Remembering her legacy, Anuradha Reddy, Convenor of INTACH Hyderabad, said that Indira Devi lived through history and documented it through lived experience. Her personal and family history, she noted, was inseparable from the cultural evolution of Hyderabad.
Born on August 17, 1930, Indira Devi—also known as Rajkumari Indira Devi—was the eldest daughter of Raja Dhanrajgirji Bahadur, a philanthropist associated with the court of Mir Osman Ali Khan, and Rani Premila Devi. Educated at home, she grew up surrounded by statesmen, poets and intellectuals, influences that later shaped her literary voice.
Inspired by poets such as Allama Iqbal, Ghalib and Sri Aurobindo, she began writing poetry early. Her literary career flourished in the 1960s with works like The Apostle (1964), Return Eternity (1965), and Yearnings and Other Poems (1966). During this time, Gyan Bagh Palace became an important literary hub in Hyderabad.
Her later work, Partings in Mimosa, earned critical acclaim for its refined free verse. After marrying poet Gunturu Seshendra Sarma in 1970, she stepped away from poetry, famously remarking that there could not be two poets in one family.

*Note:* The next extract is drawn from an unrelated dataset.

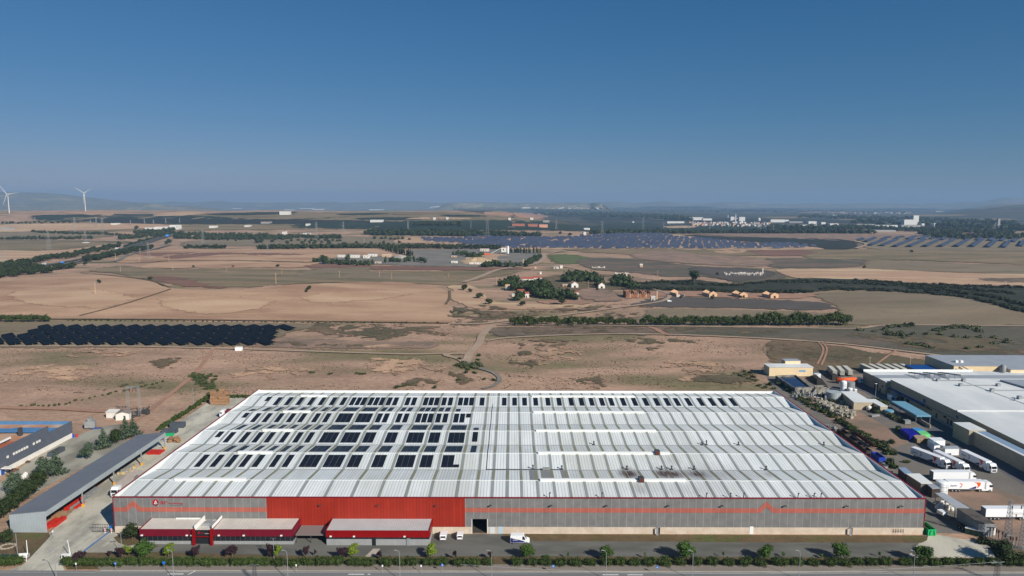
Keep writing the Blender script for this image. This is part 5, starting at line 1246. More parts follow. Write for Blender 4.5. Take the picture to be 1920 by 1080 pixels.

Indira Devi later served as Chairperson of the Hindi Academy of Andhra Pradesh and remained deeply engaged with art, photography and cultural documentation. Her final major work, Memories of the Deccan (2008), stands as a valuable chronicle of Hyderabad’s aristocratic and cultural past.
With her passing, Hyderabad has lost one of its last living links to the Nizam-era cultural world.